While many hope this would be yet another nail in Trump's coffin, the Associated Press said that the woman in question has vehemently denied the rumors of having an affair with the president. She also said she was unaware of AMI paying Sajudin for the tip and pursuing the non-story, stating 'This is all fake' and that she thought the publisher lost its money.

CNBC reported the comments of AMI's chief content officer, Dylan Howard, who was defensive about the entire ordeal. A statement released by Howard read: "It is a disconcerting view of the level of hysteria and partisanship in American politics that not reporting a story that multiple media outlets have now also confirmed to be untrue has become headline news."

He continued: "Paying for information has long been a practice of The National Enquirer and to suggest that it has only paid for, and not run, stories about any particular person is absurd," adding: "The fact that no other news organization has subsequently been able to validate the story after AMI released the subject from his exclusivity clause confirms the basis for our editorial decision."

AMI denied Cohen played a role in them not running the story (Source: Drew Angerer/Getty Images)

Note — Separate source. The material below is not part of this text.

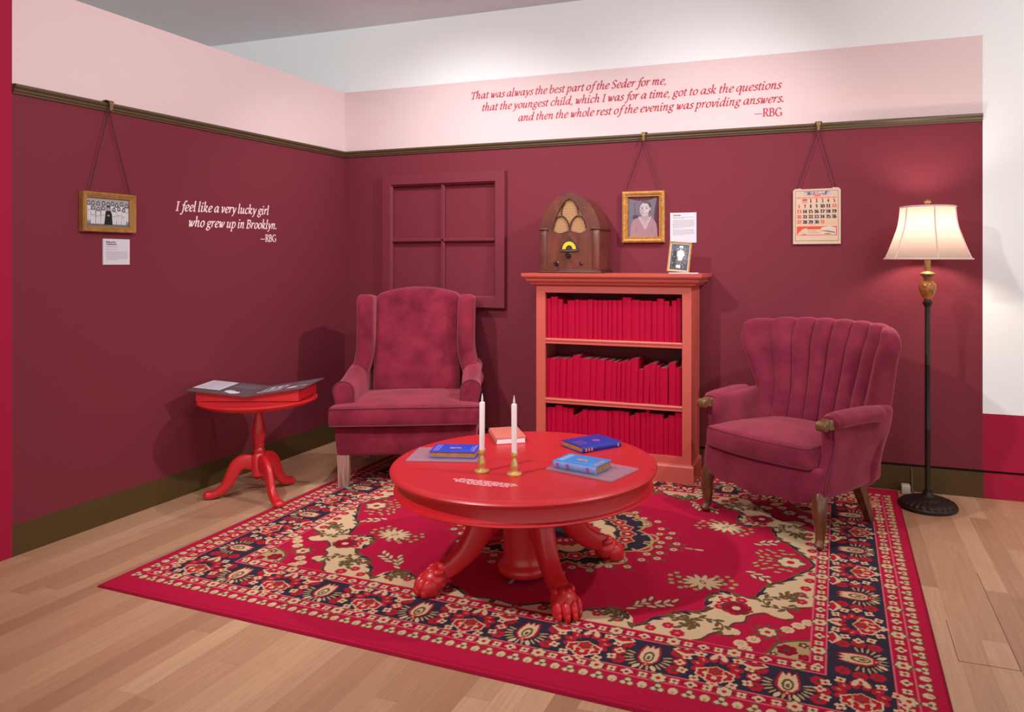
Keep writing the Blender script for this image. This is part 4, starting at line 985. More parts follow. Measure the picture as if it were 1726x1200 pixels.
for s in (-1, 1):
    mb.tube([(s * x, -.113, z) for x, z in catmull([(-.108, .272), (-.098, .31), (-.082, .338), (-.055, .352), (-.028, .334), (-.010, .305), (0, .262)], 5)], .0048, 8)
    mb.tube([(s * x, -.112, z) for x, z in catmull([(-.055, .352), (-.052, .38), (-.046, .405), (-.03, .43)], 5)], .0036, 8)
    mb.tube([(s * x, -.115, z) for x, z in catmull([(-.114, .262), (-.089, .248), (-.058, .244), (-.027, .250), (0, .26)], 5)], .004, 8)
    mb.tube([(s * x, -.117, z) for x, z in HOLE_L[:21]], .0032, 8)
mb.build('grille_tracery', MT['radiodark'], ra)
for s in (-1, 1):
    mb = MB(); mb.rbox((s * .170 - .022, -.124, .02), (s * .170 + .022, -.117, .262), .003, (1, 1, 1)); mb.rbox((s * .170 - .016, -.128, .03), (s * .170 + .016, -.122, .245), .004, (1, 1, 1)); mb.build('pilaster', MT['radio'], ra)
    mb = MB(); mb.rbox((s * .17 - .032, -.13, .262), (s * .17 + .032, -.10, .276), .004, (1, 1, 1)); mb.rbox((s * .187 - .011, -.12, .262), (s * .187 + .011, .11, .274), .004, (1, 1, 1)); mb.build('ledge_moulding', MT['radiodark'], ra)
mb = MB(); mb.rbox((-.208, -.132, 0), (.208, .118, .012), .004, (1, 1, 1)); mb.rbox((-.201, -.126, .011), (.201, .113, .02), .003, (1, 1, 1)); mb.build('base_moulding', MT['radiodark'], ra)
esc = catmull([(-.06, .137), (-.056, .158), (-.04, .182), (-.018, .205), (0, .217), (.018, .205), (.04, .182), (.056, .158), (.06, .137), (.04, .131), (0, .128), (-.04, .131)], 4, True)
mb = MB(); mb.prism(esc, XZ, -.124, -.117); dl = mb.build('dial_plate', MT['dialdark'], ra, smooth=25)
A_ = np.linspace(0, PI, 24); arc = [(.044 * math.cos(a), .146 + .046 * math.sin(a)) for a in A_] + [(.022 * math.cos(a), .146 + .024 * math.sin(a)) for a in A_[::-1]]
mb = MB(); mb.prism(arc, XZ, -.1255, -.1245); mb.build('dial_window', MT['dialyellow'], dl, smooth=0)
mb = MB(); mb.tube([(.06 * t, -.125, .139 - .006 * math.cos(t * 1.5)) for t in np.linspace(-1, 1, 12)], .004, 8); mb.build('dial_sill', MT['radiodark'], dl)
def knob_at(x, z, r, mat_, nm='knob', d=.03):
    mb = MB(); mb.lathe([(0, 0), (r * 1.05, 0), (r * 1.05, .004), (r * .8, .007), (r * .78, d * .7), (r * .6, d), (0, d)], 32)
    o = mb.build(nm, mat_, ra); o.rotation_euler = (PI / 2, 0, 0); o.location = (x, -.1175, z)
knob_at(-.006, .109, .019, MT['knob']); knob_at(-.083, .058, .0155, MT['knob']); knob_at(.076, .058, .0115, MT['radiodark'], 'bare_knob_shaft', .004)
for x, z in ((-.095, .392), (.093, .396), (0, .236)):
    mb = MB(); mb.ball((x, -.1185, z), .0035, 0, 10, 6); mb.build('screw', MT['antique'], ra)

# ================================================================== PICTURES, LABELS, CALENDAR, HOOKS
def frame_mesh(w_, h_, prof):
    """prof: (inset from outer edge, distance out of the wall)"""
    mb = MB(); rings = [[(-w_ / 2 + i, -d, -h_ / 2 + i), (w_ / 2 - i, -d, -h_ / 2 + i), (w_ / 2 - i, -d, h_ / 2 - i), (-w_ / 2 + i, -d, h_ / 2 - i)] for i, d in prof]
    mb.loft(rings, cap=False); return mb
def print_mesh(parent, w_, h_, d, fn, nx=150, ny=150, base=(.5, .5, .5)):
    C = Canvas(-w_ / 2, w_ / 2, -h_ / 2, h_ / 2, nx, ny, base); fn(C)
    X, Z = np.meshgrid(C.xs, C.ys); return grid_mesh('photo_print', C.a, np.stack([X, np.full_like(X, -d), Z], -1), MT['printed'], parent)
def gray(v, t=(1.0, .97, 1.02)): c = lin(v, v, v)[0]; return (c * t[0], c * t[1], c * t[2])
def chains(parent, pts_from, top, d=.012):
    for (x, z) in pts_from:
        mb = MB(); n = max(8, int(math.hypot(x - top[0], z - top[1]) / .009)); P = [(x + (top[0] - x) * k / n, -d, z + (top[1] - z) * k / n) for k in range(n + 1)]
        mb.tube(P, [(.0023 if k % 2 else .0015) for k in range(n + 1)], 6); mb.build('chain', MT['chain'], parent)
def hook(lab, loc, rz):
    t = thing('picture_hook', lab, 'hook', loc, rz, 'picture hooks on the rail')
    P = catmull([(-.002, .046), (-.02, .050), (-.036, .046), (-.040, .034), (-.038, .018), (-.037, .004), (-.043, -.008), (-.047, .000)], 5); mb = MB()
    ring = []
    N = len(P)
    for i, (y, z) in enumerate(P):
        hw = .020 - .013 * min(1, i / (N * .6)); q0 = P[max(i - 1, 0)]; q1 = P[min(i + 1, N - 1)]; t_ = Vector((q1[0] - q0[0], q1[1] - q0[1])).normalized(); nn = (-t_.y * .0015, t_.x * .0015)
        ring.append([(-hw, y + nn[0], z + nn[1]), (hw, y + nn[0], z + nn[1]), (hw, y - nn[0], z - nn[1]), (-hw, y - nn[0], z - nn[1])])
    mb.loft(ring); mb.build('bracket', MT['antique'], t, smooth=0)
LW = PI / 2
hook('brass hook on the left wall rail above the group photograph', (0, -1.883, 2.0145), LW)
hook('brass hook on back wall rail above the portrait frame', (2.235, 0, 2.0355), 0)
hook('brass hook on back wall rail above the calendar', (3.266, 0, 2.0375), 0)
# --- group photograph on the left wall
p1 = thing('framed_photograph', 'wide gold wooden framed group photograph hanging on left wall', 'picture', (0.002, -1.88, 1.519), LW, 'hanging framed photographs')
frame_mesh(.282, .192, [(0, .0), (0, .026), (.003, .032), (.009, .032), (.012, .028), (.016, .028), (.020, .022), (.024, .022), (.029, .016), (.029, .006)]).build('frame', MT['giltwood'], p1, smooth=0)
MB().box(-.135, .135, -.006, -.001, -.09, .09).build('backing', MT['giltwood'], p1, smooth=0)
def group_photo(C):
    W, H = .226, .136; C.a[:] = gray(150, (1, .95, 1.05)); C.rect(-W, W, -H, -.052, gray(112)); C.rect(-W, W, .03, H, gray(164, (1, .95, 1.05)))
    hd = gray(58); fc_ = gray(176); wh = gray(212, (1, .98, 1.03)); sh = gray(142); dk = gray(120)
    def girl(x, zt, zb, wd):
        C.poly([(x - wd, zb), (x - wd * .8, zt - .012), (x - wd * .5, zt - .004), (x + wd * .5, zt - .004), (x + wd * .8, zt - .012), (x + wd, zb)], wh)
        C.line([(x - wd, zb), (x - wd * .85, zt - .014)], .0018, dk); C.line([(x - wd * .6, zt - .028), (x + wd * .6, zt - .026)], .003, sh); C.line([(x, zb), (x, zt - .03)], .0016, sh)
        C.ell(x, zt + .007, .0085, .0105, hd); C.ell(x, zt + .002, .0095, .007, hd); C.ell(x, zt + .006, .0052, .007, fc_)
    for k in range(9): girl(-.100 + k * .025 + .003 * math.sin(k * 5), .036 + .004 * math.sin(k * 3), -.04, .0115)
    for k in (-3, -2, -1, 1, 2, 3): girl(.004 + k * .0265 + (.002 if k > 0 else -.002), .012 + .003 * math.sin(k * 4), -.056, .0125)
    C.poly([(-.020, -.06), (-.014, -.01), (-.011, .004), (-.005, .010), (.012, .010), (.018, .004), (.021, -.01), (.026, -.06)], gray(40)); C.ell(.003, .022, .0085, .011, gray(52)); C.ell(.003, .019, .0055, .0075, gray(168)); C.rect(-.005, .011, .028, .034, gray(36)); C.ell(.003, -.014, .006, .004, gray(168))
print_mesh(p1, .226, .136, .0095, group_photo, 190, 120)
chains(p1, ((-.105, .094), (.112, .094)), (-.003, .496), .02)
# --- portrait of a woman
p2 = thing('framed_photograph', 'ornate gilded frame with portrait of smiling person in a blouse, back wall', 'picture', (2.229, -.002, 1.559), 0, 'hanging framed photographs')
frame_mesh(.272, .322, [(0, 0), (0, .024), (.003, .03), (.012, .033), (.022, .031), (.026, .024), (.032, .026), (.035, .022), (.037, .012), (.037, .005)]).build('frame', MT['gilt'], p2, smooth=0)
mb = MB()
for k in range(19):
    for sx, sz in ((1, .148), (1, -.148)): mb.ball((-.118 + k * .0131, -.032, sz), (.005, .004, .0065), 0, 8, 5)
for k in range(22):
    for sx in (-.123, .123): mb.ball((sx, -.032, -.138 + k * .0131), (.0065, .004, .005), 0, 8, 5)
mb.build('frame_beading', MT['gilt'], p2)
MB().box(-.13, .13, -.005, -.001, -.155, .155).build('backing', MT['giltwood'], p2, smooth=0)
def portrait(C):
    C.a[:] = L3(98, 52, 66)
    C.poly([(-.098, .118), (-.05, .104), (0, .10), (.045, .106), (.085, .124), (.072, .06), (.066, 0), (.07, -.04), (.05, -.124), (-.098, -.124)], L3(112, 104, 116))
    C.poly([(.03, -.124), (.07, -.02), (.074, .05), (.098, .1), (.098, -.124)], L3(92, 50, 64))
    C.line([(-.06, .09), (-.052, .0)], .003, L3(70, 60, 70)); C.rect(-.07, -.03, -.012, .012, L3(78, 68, 78))
    bl = L3(160, 122, 128); dk = L3(132, 92, 100)
    C.poly(catmull([(-.088, -.124), (-.082, -.06), (-.066, -.02), (-.03, -.004), (.005, -.01), (.045, -.004), (.074, -.03), (.086, -.07), (.09, -.124)], 4), bl)
    C.line([(-.05, -.10), (-.044, -.06)], .003, dk); C.line([(.056, -.10), (.05, -.06)], .003, dk)
    C.poly([(-.026, .0), (.01, -.07), (.042, .0)], L3(172, 154, 158)); C.line([(-.03, .0), (.01, -.074), (.046, 0)], .008, L3(186, 160, 164))
    C.poly([(-.012, .03), (-.016, -.008), (.01, -.03), (.034, -.006), (.03, .03)], L3(160, 146, 150))
    C.ell(.012, .057, .038, .045, L3(84, 74, 82)); C.ell(.006, .049, .031, .042, L3(180, 166, 170)); C.ell(.012, .049, .022, .040, L3(188, 174, 178)); C.ell(.014, .093, .026, .009, L3(96, 84, 92), -.15); C.ell(-.012, .036, .012, .02, L3(170, 156, 160)); C.ell(.042, .05, .005, .012, L3(166, 150, 154))
    for x in (-.008, .02): C.ell(x, .053, .005, .003, L3(60, 48, 56)); C.line([(x - .008, .061), (x + .007, .063)], .003, L3(124, 108, 114))
    C.line([(.006, .05), (.003, .036), (.009, .035)], .0022, L3(150, 130, 138)); C.line([(-.006, .026), (.006, .021), (.02, .027)], .005, L3(120, 70, 82)); C.line([(-.002, .0255), (.006, .0235), (.015, .0265)], .002, L3(232, 224, 228))
print_mesh(p2, .2, .25, .0085, portrait, 130, 160)
chains(p2, ((-.115, .159), (.112, .159)), (.006, .482), .016)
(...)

In its statement, AMI also denied that Trump or his longtime lawyer, Michael Cohen, played a part in the story not seeing the light of day and called the claims 'reckless, unsubstantiated, and false.': "AMI categorically denies that Donald Trump or Michael Cohen had anything to do with its decision not to pursue a story about a 'love child' that it determined was not credible."

"The suggestion that David Pecker has ever used company funds to 'shut down' this or any investigation is not true. In addition, AMI and Mr. Pecker emphatically deny any suggestion that there might have been ... any 'partnership' created which might influence any business ties in regard to AMI."